This is a call for abstracts for the second biennial New Orleans Workshop on Agency and Responsibility (NOWAR), to be held in New Orleans, LA at the Intercontinental Hotel on November 7-9, 2013. Abstracts are welcome on any topic having to do with agency and/or responsibility. Perspectives beyond just those from moral philosophy (e.g., psychology, legal theory, neuroscience, economics, metaphysics, and more) are welcome. (To see more about the workshop’s general aims and other details, follow this link.) More info below the fold.
Abstracts should be no more than 3 double-spaced pages and are due no later than March 1, 2013. They do NOT need to be prepared for blind review. Please send abstracts by e-mail to David Shoemaker: dshoemak@tulane.edu. A program committee will evaluate submissions and make decisions by early May. The authors of all accepted abstracts will be expected to provide drafts of their essays for distribution to NOWAR attendees four weeks prior to the workshop, present their ideas at the workshop, and then commit the final versions of their essays (subject to external review) to the second volume of Oxford Studies on Agency and Responsibility (which is expected to be published in early 2015). Those who presented at the first NOWAR are ineligible to present at the second.
NOWAR is a biennial workshop featuring the presentation of sophisticated original research on issues roughly captured under the label “agency and responsibility.” This general area involves investigation of such questions as: What does it mean to be an agent? How (if at all) does the nature of personhood and personal identity across time bear on questions of agency? What is the nature of, and relation between, moral and criminal responsibility? What is the relation between responsibility and the metaphysical issues of determinism and free will? What do various psychological disorders (autism, psychopathy, cognitive disabilities) tell us about agency and responsibility? What is involved in the development of moral agency? What is the will, willpower, and weakness (or strength) of will? What do the results from neuroscience imply (if anything) for our questions about agency and responsibility? What is the nature of autonomy and how is it related to agency and responsibility?
Work in agency and responsibility, while more or less having a home base in the world of moral philosophy, draws from a host of cross-disciplinary sources, including moral psychology, psychology proper (experimental, developmental, abnormal, etc.), philosophy of psychology, philosophy of law, legal theory, metaphysics, neuroscience, neuroethics, political philosophy, and more.
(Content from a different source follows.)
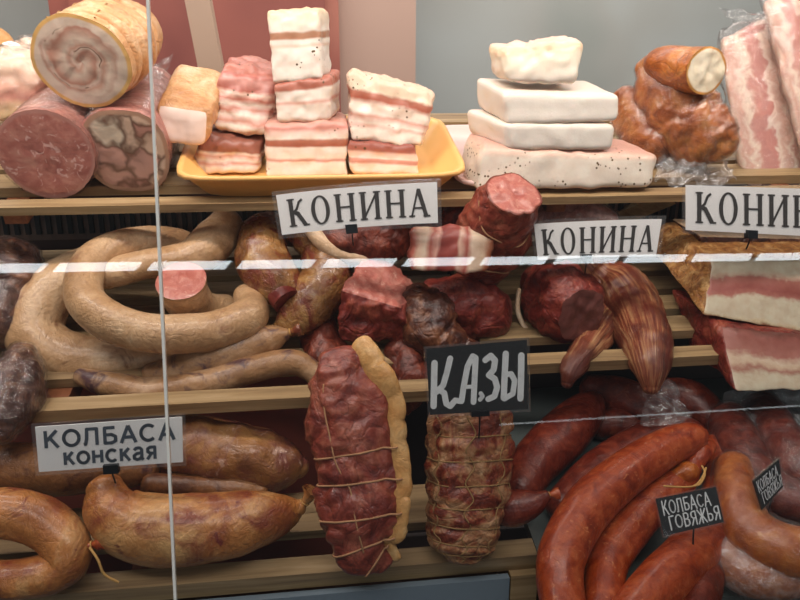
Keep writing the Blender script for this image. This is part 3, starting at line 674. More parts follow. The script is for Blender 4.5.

It is unified by its focus on who we are as deliberators and (inter)actors, embodied practical agents negotiating (sometimes unsuccessfully) a world of moral and legal norms.
The workshop, sponsored by the generous support of the Murphy Institute at Tulane University, will involve 11 presentations (including keynote speakers), from which will be drawn the papers contributing to the OUP book series, Oxford Studies in Agency and Responsibility.
Keynote Speakers, 2013
John Martin Fischer, Distinguished Professor of Philosophy, University of California, Riverside
Susan Wolf, Edna J. Koury Professor of Philosophy, University of North Carolina
Is “The Reckoning” a reference to REM’s second full length LP?
-wiland
It means many things to many people. I will, however, recommend — as I invariably do — that you not go back to Rockville.
Looks like an awesome conference! If it weren’t during the school year in Singapore, when it’s hard to get to the US and back, you’d probably have abstracts coming in from me and seven Chinese brothers.
I reckon “The Reckoning” would be a great name for a conference on belief.
I’ll prepare an abstract, full of pretty persuasion, but if I second guess myself it will be a letter never sent (I’m sorry).
I’d look forward to these excellent abstracts if only someone could help me find my harborcoat.